Bu gelişmeler ve Kosova’yı vatanımız olarak bilmemiz, ortaya koyduğunuz Startlar da bizim açımızdan çok önemlidir. Tarafımızca, yukarıdaki ortaya attığımız kaygılardan dolayı, UNMIK şu hususlarda hassasiyetli olmasını bekliyoruz.

Bu belgede, bir çeşit UNMIK resmi dillerinden mada Türk dilinin hangi ve ne seviyede eşit kullanışta olduğunu belirtmek gerekir. Amacımız, Kosova genelinde değil, Türklerin yaşadığı belediyelerdedir. Çoğunluk olmayan toplumların yaşadığı yerlerde (belediye organlarında, kurum ve kuruluşlarda vs.) bu toplumların dilleri ve yazıları resmi dillerle birlikte ve eşit haklı kullanılması gerekir .

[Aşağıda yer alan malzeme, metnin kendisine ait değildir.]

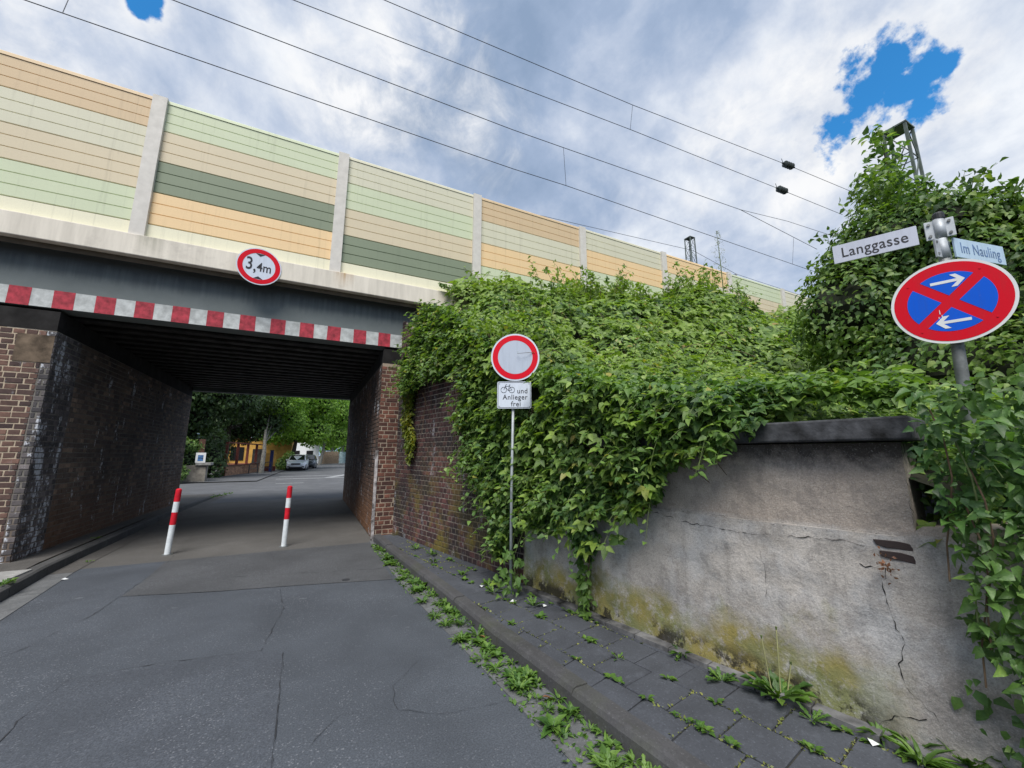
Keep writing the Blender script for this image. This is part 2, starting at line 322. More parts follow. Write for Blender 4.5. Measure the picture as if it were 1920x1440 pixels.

Resmi diller konusunun açıklanması ve dayanağı belirtilmelidir. Bu yapılmazsa pratikte herkes resmi dillerden konuşur, diğer dilleri kullanışta kimse öneme almayacaktır, diğer dillerin hangileri olduğu, kimse bilemeyecektir. Yine yalınız, Türkçenin pratik kullanışında sorun olacaktır. Bu bir çeşit çözülmese ne kanunlar basılır ne de kimseye resmi bir yerde Türkçe hitap edilebilir inancındayız.

Belediyelerde ve Kosova Meclisinde seçimlerle temsil edilemeyen ve siyasi örgütlenmesi var olan diğer topluluklar atamayla temsil edilmeliler.

Anayasal çerçevede gibi azınlık yerine toplumlar terimlerinin kullanılması.

Medyalarda ( bilhassa radyo ve TV ) daha fazla imkanların sağlanılması.

İşe alınmakta, gerçek milli mensubiyetin belli kurallara dayanarak tespit edilmesi.

Yurtdışında mezun olmuş, Kosova’lı öğrencilerin diploma denkliği kabul edilmesi.(Türkiye’de bugün 500 kadar öğrenci okuyor ve 100 kadar mezun olanların diploma sorunu çözülmemiştir).

Önemli görüşme ve evrakların yapılmasında diğer toplumların aktif katılmasını sağlamak.

Sayın Ross, verdiğimiz bilgi ve öneriler, Kosova ve Kosova’da herkesin daha iyi bir yaşam ve geleceği için amaçlıdır. Bu konular üzerinde sizlerle yine en kısa süre içerisinde görüşmeyi bekliyorum.

Çalışmalarınızda başarılar diler, saygılarımı sunarım.